Radcliffe: Stasis and Movement

While sources at Harvard confirm that talks continue with Radcliffe officials regarding the future status of Radcliffe College, Radcliffe president Linda Wilson and Board of Trustees chair Nancy-Beth Sheerr '71 preserved the silence about the issue that they have maintained for the past nine months, simply asserting through a spokesperson that they "are not commenting publicly on private discussions." Whether Radcliffe will remain involved in the education of undergraduate women, or become an umbrella institution housing several scholarly research institutes, or pursue some other course, remained in doubt in early February. But these questions have, in a sense, traditionally remained unresolved; talks on the possibility of a Harvard-Radcliffe "merger" have taken place fitfully since the 1960s, with the discussions peaking at least once per decade.

While Radcliffe moves toward its uncertain destiny, several of its higher-level administrators have opted for more specific futures. Four have departed in the past eight months. The first to go was director of development Martha Ann Fuller, who left Radcliffe for a job as assistant dean of development at MIT's School of Humanities and Social Sciences last June.
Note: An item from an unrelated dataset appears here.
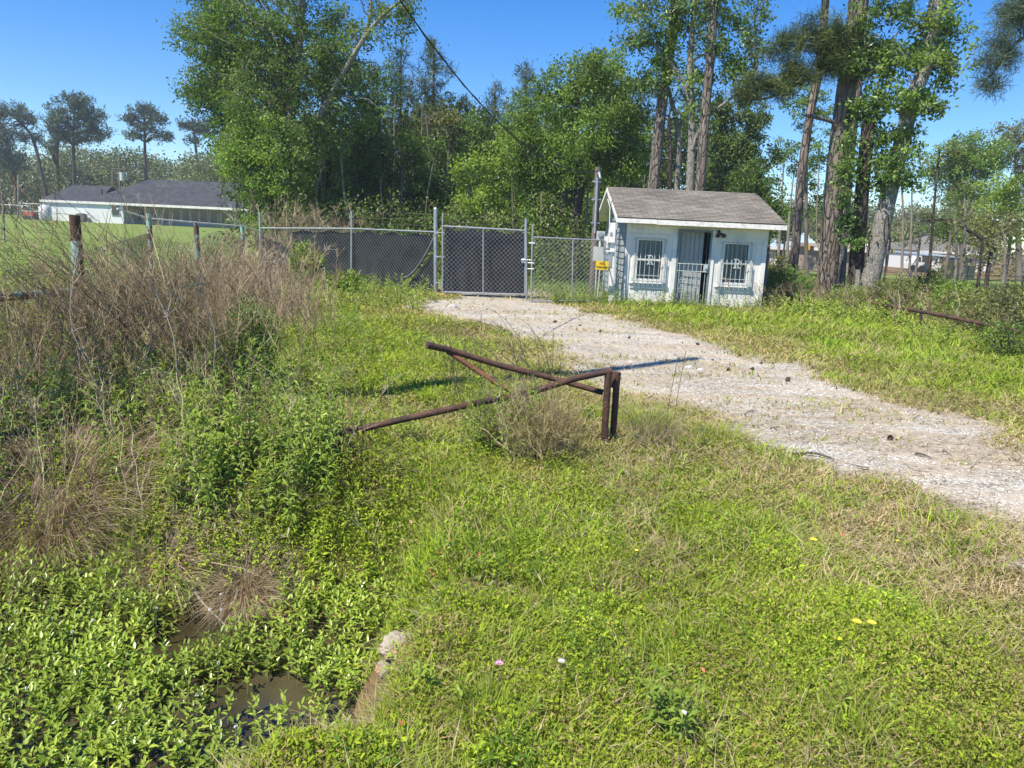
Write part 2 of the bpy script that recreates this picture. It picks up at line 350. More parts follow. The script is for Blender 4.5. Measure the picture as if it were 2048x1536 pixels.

In December, vice president for finance and administration Nancy J. Dunn accepted the post of chief financial officer of the World Wildlife Fund in Washington, D.C. Dunn, Radcliffe's treasurer and a member of its Board of Trustees, arrived at the College in 1991; she will continue to carry out her duties as treasurer.

In January, director of communications Lyn Chamberlin left after five years to become director of business development for the MIT-based magazine Technology Review. And less than a week later, Susan Shefe, administrative director of the Radcliffe Public Policy Institute, decamped to become director of special projects for Sally H. Zeckhauser, Harvard's vice president for administration. Whether the rash of departures is coincidental, or indicates anything about Radcliffe's future, is another unresolved question.